▶ [TASK BRIEF]
Print exactly the lines running from the one that holds "Recreate this scene" through the one that holds "COL = S.collection", please, and leave the pictures out.

+++

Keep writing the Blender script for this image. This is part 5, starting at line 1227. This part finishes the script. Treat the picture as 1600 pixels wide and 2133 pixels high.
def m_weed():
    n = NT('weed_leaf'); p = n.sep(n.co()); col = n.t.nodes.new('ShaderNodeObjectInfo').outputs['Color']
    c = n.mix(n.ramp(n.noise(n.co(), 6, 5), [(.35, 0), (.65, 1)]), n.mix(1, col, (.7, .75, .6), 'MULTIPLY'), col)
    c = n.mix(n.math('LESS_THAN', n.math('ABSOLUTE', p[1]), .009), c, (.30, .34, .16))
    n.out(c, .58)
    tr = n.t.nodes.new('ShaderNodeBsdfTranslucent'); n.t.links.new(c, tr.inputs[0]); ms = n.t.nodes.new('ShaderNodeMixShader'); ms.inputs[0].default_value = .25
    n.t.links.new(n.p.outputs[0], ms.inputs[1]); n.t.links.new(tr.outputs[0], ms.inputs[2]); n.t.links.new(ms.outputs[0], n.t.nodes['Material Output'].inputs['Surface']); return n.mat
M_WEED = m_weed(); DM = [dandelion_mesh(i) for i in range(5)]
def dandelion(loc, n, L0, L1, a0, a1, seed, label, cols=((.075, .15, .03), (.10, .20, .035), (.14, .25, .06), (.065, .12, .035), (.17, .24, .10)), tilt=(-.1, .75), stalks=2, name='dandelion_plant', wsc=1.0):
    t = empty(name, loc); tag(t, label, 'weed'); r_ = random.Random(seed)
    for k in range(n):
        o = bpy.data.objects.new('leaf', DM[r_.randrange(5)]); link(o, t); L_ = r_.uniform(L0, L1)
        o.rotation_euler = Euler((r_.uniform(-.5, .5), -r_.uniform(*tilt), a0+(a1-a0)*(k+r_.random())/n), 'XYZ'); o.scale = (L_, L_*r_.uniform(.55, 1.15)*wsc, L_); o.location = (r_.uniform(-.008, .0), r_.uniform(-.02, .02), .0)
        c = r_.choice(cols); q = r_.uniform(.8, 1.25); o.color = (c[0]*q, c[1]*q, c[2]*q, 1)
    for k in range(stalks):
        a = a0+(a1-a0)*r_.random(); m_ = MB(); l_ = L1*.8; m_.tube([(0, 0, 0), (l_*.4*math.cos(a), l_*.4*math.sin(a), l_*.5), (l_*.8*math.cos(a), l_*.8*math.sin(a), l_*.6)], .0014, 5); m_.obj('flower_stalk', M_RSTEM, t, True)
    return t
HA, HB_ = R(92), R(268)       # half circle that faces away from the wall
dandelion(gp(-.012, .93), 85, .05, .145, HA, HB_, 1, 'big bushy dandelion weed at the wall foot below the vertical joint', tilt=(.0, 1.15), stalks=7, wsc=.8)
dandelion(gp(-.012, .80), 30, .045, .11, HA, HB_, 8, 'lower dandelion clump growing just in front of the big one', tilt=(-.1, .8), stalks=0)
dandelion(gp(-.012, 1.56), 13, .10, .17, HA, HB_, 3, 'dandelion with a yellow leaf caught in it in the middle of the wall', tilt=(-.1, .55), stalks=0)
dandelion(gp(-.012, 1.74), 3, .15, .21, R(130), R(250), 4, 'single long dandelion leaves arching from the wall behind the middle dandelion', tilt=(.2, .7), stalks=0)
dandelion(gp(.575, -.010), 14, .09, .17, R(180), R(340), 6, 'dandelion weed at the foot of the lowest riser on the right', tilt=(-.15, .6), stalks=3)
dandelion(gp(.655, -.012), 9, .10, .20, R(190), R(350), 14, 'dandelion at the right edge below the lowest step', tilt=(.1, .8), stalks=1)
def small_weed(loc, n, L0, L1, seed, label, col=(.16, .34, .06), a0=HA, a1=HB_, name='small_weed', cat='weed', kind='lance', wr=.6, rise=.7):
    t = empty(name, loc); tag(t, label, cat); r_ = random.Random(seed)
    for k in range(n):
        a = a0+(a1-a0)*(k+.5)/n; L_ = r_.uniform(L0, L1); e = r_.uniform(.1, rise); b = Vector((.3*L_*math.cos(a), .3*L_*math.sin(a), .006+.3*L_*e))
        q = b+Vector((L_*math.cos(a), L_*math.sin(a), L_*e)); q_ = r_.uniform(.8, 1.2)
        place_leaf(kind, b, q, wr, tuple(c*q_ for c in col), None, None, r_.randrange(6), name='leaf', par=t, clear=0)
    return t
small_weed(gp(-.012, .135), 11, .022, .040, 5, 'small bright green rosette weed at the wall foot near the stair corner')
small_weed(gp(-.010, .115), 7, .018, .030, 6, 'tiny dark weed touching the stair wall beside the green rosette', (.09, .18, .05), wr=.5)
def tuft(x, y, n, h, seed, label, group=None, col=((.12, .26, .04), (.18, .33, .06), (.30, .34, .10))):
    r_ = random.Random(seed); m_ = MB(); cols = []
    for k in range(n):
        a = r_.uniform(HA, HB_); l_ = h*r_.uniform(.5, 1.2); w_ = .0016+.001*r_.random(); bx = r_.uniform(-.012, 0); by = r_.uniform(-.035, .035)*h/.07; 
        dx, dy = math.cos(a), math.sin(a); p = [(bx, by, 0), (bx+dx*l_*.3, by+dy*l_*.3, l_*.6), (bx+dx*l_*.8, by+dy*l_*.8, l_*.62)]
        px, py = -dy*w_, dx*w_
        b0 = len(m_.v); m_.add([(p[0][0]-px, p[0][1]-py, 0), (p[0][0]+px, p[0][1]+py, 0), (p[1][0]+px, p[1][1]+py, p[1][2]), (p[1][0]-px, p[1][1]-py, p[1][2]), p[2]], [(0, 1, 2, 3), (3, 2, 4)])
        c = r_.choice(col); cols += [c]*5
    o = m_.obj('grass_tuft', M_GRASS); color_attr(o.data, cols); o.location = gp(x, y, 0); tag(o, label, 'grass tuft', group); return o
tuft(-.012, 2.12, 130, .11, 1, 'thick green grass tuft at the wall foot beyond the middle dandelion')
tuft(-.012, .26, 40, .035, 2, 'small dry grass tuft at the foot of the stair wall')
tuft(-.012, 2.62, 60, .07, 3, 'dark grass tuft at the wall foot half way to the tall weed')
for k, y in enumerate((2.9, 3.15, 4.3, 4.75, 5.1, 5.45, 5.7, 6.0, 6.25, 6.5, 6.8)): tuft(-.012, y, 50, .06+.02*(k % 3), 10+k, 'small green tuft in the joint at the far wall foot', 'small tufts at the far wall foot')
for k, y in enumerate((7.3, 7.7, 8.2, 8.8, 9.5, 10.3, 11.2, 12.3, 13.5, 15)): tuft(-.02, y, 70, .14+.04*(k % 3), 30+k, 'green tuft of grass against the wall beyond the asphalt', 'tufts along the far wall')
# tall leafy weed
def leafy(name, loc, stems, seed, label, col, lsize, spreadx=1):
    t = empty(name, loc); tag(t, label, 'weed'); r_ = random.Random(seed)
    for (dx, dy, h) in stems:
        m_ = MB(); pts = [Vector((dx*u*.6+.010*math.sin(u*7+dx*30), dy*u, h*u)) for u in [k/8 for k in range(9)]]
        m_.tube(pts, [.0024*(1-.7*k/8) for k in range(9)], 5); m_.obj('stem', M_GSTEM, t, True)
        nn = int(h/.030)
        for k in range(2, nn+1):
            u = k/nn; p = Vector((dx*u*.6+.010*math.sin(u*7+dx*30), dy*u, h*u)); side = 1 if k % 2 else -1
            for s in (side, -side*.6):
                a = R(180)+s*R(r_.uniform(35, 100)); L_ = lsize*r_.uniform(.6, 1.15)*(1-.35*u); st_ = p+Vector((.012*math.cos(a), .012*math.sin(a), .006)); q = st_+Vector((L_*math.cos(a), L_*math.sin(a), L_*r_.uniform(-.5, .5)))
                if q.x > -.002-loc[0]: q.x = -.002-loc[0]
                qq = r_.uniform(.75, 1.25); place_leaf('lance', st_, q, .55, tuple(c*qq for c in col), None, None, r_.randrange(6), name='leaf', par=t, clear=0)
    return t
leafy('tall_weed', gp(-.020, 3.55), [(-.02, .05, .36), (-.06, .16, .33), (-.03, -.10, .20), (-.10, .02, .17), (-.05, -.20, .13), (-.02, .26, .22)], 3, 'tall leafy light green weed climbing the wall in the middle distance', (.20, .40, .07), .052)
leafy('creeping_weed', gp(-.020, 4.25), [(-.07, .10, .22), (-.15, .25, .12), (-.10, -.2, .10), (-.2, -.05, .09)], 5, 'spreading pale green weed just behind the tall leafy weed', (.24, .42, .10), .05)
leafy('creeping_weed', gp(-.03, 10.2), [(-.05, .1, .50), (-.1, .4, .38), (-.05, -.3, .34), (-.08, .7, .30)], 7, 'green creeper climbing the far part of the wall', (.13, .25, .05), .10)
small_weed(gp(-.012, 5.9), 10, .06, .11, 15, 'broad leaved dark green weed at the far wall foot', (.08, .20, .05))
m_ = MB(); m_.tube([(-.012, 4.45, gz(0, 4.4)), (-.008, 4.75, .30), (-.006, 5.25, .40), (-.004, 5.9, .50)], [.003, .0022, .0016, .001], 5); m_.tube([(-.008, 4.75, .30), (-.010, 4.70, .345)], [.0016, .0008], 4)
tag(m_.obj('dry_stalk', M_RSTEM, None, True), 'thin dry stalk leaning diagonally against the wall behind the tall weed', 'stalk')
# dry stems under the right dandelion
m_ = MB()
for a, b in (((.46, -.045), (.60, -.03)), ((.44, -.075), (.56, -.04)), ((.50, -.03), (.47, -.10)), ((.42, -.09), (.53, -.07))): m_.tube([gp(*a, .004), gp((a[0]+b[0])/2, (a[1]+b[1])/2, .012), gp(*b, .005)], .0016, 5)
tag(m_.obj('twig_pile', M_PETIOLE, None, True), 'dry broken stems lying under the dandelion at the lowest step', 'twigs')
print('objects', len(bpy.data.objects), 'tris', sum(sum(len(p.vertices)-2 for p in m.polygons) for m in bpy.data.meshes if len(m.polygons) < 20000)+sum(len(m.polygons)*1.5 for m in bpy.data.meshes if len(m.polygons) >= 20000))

+++

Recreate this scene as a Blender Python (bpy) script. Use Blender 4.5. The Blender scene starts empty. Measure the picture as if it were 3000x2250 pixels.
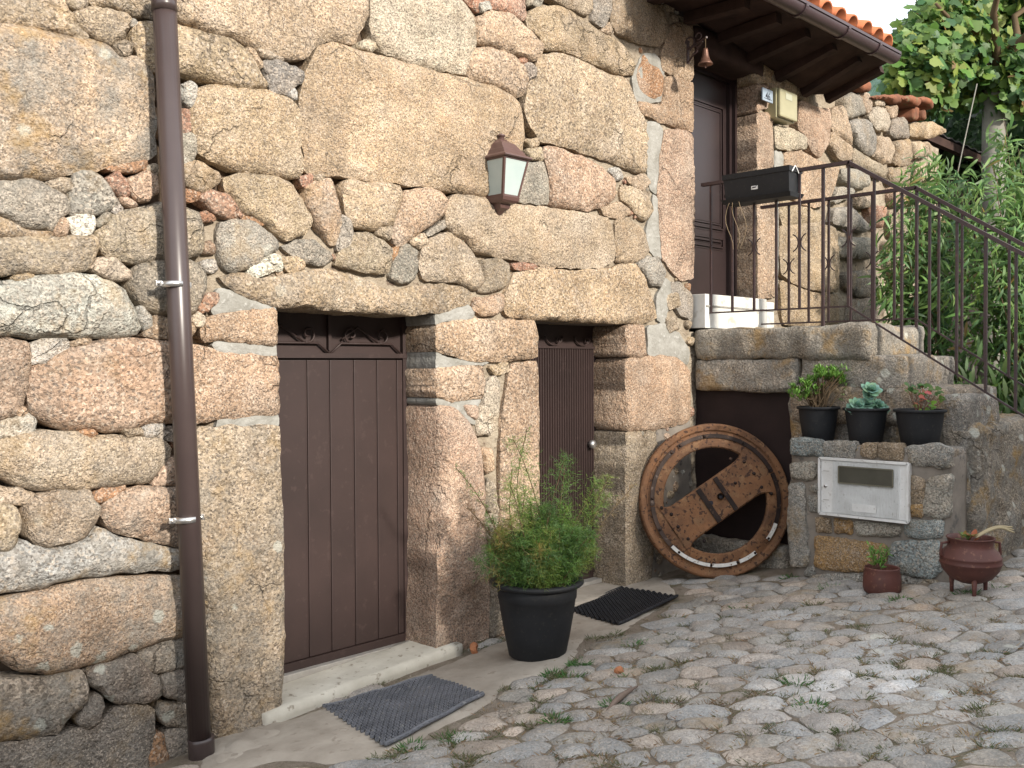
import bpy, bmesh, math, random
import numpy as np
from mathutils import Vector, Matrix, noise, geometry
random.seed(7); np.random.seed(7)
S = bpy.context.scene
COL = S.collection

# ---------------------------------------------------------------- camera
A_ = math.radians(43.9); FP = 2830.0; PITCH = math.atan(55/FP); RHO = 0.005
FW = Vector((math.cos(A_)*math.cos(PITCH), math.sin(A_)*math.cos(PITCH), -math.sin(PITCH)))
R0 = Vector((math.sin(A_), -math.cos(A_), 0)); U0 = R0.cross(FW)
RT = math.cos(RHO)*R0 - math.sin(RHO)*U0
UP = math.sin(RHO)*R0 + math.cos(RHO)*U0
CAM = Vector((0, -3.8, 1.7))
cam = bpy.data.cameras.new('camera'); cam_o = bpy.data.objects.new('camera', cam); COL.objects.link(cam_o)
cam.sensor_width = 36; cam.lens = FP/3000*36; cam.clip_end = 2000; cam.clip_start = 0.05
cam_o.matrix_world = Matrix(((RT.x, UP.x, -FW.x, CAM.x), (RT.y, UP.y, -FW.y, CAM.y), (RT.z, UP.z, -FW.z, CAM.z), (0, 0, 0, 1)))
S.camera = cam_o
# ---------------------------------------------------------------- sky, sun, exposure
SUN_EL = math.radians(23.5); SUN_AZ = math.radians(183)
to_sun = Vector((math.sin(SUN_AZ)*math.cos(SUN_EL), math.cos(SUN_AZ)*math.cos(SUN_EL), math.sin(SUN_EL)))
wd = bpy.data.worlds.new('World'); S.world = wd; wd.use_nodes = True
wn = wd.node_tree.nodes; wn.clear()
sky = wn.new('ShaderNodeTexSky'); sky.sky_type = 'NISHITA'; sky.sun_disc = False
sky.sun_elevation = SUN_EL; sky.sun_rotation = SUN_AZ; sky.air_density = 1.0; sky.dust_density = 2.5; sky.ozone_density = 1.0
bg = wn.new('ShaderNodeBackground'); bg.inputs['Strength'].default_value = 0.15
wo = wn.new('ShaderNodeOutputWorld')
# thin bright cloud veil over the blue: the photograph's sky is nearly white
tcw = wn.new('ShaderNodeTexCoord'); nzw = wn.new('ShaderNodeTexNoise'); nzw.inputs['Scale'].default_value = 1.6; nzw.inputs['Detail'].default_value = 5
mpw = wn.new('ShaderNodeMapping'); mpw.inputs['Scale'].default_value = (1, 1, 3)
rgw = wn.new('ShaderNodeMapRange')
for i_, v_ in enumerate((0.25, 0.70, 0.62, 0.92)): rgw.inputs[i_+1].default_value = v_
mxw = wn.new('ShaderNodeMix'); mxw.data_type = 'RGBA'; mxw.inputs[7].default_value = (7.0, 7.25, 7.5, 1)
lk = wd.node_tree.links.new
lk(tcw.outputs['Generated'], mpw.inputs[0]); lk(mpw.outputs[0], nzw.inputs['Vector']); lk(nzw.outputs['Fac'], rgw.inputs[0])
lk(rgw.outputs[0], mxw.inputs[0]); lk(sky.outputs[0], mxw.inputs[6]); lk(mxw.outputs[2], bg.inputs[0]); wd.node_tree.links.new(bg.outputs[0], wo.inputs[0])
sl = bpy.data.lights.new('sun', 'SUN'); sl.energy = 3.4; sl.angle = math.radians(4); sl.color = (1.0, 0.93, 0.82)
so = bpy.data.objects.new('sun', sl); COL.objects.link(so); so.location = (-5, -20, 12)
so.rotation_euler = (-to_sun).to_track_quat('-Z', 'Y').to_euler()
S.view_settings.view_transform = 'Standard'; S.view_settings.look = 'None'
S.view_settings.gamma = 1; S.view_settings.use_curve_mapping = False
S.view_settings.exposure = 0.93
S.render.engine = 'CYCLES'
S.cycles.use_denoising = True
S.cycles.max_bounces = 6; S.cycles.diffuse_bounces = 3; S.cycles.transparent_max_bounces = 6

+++

▶ [TASK SOLUTION]
Recreate this scene as a Blender Python (bpy) script. Use Blender 4.5. The Blender scene starts empty. Measure the picture as if it were 3000x2250 pixels.
import bpy, bmesh, math, random
import numpy as np
from mathutils import Vector, Matrix, noise, geometry
random.seed(7); np.random.seed(7)
S = bpy.context.scene
COL = S.collection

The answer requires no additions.